THE BBC’S director-general was rightly given a hard time by the Commons culture committee yesterday.

George Entwistle was subjected to two hours of hostile questioning over the Jimmy Savile sex abuse scandal and looked distinctly uncomfortable throughout.

The BBC is an enviable institution, with a proud history, but something has clearly gone badly wrong in the management of the concerns surrounding Savile.

Why has it taken so long for those concerns to surface? And why weren’t more questions asked by an organisation which has a publicly-funded duty to ask questions which are in the public interest?

Mr Entwistle himself stands accused of not showing greater curiosity about why a Newsnight investigation was dropped, particularly in view of the fact that, as the then “Director of Vision”, he was preparing a tributes piece to Savile at the time.
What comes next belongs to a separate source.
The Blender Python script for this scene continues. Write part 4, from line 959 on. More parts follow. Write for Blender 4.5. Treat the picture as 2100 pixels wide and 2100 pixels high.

As the head of the BBC, it is right that Mr Entwistle is strongly challenged, but it seems odd that the culture committee did not similarly grill the man who dropped the Newsnight investigation, Peter Rippon.

An independent inquiry, led by former Sky head of news Nick Pollard, is now tasked with getting to the bottom of the Newsnight decision.

But while it is right to put the BBC on the rack, we should also not lose sight of the fact that, as this week’s Panorama programme underlined, it is an organisation prepared to stick the knife into itself.

What other news organisation would do that so openly in the face of such damaging criticism?

The BBC clearly has serious questions to answer over Jimmy Savile, but let us also give it credit for airing its failings so forcefully.